Rows from a 3D scene dataset:
┄┄┄┄┄┄┄┄┄┄┄┄┄┄┄┄┄┄┄┄
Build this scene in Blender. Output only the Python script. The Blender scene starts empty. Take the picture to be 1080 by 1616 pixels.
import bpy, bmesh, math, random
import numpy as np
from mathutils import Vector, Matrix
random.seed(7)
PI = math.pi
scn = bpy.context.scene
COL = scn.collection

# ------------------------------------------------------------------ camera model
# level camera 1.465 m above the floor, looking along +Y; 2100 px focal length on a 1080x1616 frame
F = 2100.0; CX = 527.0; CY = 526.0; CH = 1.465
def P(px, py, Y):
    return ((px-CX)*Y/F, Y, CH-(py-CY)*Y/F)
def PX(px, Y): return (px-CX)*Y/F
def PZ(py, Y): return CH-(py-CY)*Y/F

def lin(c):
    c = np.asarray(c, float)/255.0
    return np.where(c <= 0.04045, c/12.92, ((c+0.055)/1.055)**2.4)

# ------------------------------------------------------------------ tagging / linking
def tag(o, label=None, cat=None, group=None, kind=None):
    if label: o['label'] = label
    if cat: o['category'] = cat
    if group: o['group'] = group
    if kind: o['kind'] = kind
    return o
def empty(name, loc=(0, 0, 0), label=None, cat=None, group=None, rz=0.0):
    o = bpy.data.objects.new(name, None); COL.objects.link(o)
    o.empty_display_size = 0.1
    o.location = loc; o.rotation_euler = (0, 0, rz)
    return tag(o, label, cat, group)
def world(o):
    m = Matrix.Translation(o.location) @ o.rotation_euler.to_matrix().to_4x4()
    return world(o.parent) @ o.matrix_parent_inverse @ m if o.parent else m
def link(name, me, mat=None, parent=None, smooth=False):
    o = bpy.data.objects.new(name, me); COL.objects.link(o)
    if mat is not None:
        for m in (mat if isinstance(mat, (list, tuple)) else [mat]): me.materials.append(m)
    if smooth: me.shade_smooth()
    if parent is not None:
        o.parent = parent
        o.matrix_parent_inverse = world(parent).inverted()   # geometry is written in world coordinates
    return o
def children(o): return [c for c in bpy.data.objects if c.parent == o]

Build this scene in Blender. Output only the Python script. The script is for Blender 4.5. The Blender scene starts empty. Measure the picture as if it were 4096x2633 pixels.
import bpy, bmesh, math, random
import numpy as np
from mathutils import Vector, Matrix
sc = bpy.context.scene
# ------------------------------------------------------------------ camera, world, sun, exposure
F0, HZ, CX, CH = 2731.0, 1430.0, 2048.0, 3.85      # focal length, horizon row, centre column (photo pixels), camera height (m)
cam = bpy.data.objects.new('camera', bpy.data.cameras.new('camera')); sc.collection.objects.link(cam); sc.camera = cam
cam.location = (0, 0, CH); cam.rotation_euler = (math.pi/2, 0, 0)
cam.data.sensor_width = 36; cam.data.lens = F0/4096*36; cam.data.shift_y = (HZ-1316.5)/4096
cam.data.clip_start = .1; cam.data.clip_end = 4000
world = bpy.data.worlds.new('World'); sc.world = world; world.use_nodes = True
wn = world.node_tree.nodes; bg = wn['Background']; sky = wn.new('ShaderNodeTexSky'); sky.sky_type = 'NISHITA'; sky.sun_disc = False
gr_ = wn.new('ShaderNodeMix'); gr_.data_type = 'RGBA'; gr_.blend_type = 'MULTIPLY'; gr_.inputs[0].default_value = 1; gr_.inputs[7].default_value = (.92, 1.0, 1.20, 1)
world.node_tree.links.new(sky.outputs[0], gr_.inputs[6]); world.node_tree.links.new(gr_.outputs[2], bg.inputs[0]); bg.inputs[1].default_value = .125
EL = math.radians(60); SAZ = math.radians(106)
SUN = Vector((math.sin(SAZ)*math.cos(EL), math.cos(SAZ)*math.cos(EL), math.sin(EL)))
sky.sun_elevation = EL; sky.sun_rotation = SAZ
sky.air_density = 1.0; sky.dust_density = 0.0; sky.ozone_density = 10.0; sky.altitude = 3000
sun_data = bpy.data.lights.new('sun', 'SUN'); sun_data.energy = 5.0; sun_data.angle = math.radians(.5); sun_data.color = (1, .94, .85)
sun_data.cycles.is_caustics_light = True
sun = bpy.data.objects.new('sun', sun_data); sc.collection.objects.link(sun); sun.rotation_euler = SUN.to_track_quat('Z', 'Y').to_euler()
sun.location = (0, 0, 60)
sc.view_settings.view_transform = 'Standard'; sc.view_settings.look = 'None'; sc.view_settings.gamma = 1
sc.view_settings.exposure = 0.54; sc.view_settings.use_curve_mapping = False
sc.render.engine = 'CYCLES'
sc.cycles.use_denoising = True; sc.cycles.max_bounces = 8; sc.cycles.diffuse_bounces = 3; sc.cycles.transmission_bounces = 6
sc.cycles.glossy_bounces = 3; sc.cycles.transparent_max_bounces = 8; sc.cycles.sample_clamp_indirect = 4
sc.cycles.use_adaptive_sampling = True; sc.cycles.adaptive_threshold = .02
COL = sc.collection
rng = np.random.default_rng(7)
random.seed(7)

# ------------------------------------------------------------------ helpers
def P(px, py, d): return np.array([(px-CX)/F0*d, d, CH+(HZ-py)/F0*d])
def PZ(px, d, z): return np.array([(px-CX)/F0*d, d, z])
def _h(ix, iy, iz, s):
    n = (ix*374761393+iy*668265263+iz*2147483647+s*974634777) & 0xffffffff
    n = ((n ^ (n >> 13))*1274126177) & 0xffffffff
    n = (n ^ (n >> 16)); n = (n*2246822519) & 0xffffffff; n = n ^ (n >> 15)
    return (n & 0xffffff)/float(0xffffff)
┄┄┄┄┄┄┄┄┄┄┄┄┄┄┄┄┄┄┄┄
## Instructions for the task
Quote only the stretch of lines that starts the data above and ends with the line containing "return np.where(c <= 0.04045, c/12.92, ((c+0.055)/1.055)**2.4)", both included.

## Result below
Build this scene in Blender. Output only the Python script. The Blender scene starts empty. Take the picture to be 1080 by 1616 pixels.
import bpy, bmesh, math, random
import numpy as np
from mathutils import Vector, Matrix
random.seed(7)
PI = math.pi
scn = bpy.context.scene
COL = scn.collection

# ------------------------------------------------------------------ camera model
# level camera 1.465 m above the floor, looking along +Y; 2100 px focal length on a 1080x1616 frame
F = 2100.0; CX = 527.0; CY = 526.0; CH = 1.465
def P(px, py, Y):
    return ((px-CX)*Y/F, Y, CH-(py-CY)*Y/F)
def PX(px, Y): return (px-CX)*Y/F
def PZ(py, Y): return CH-(py-CY)*Y/F

def lin(c):
    c = np.asarray(c, float)/255.0
    return np.where(c <= 0.04045, c/12.92, ((c+0.055)/1.055)**2.4)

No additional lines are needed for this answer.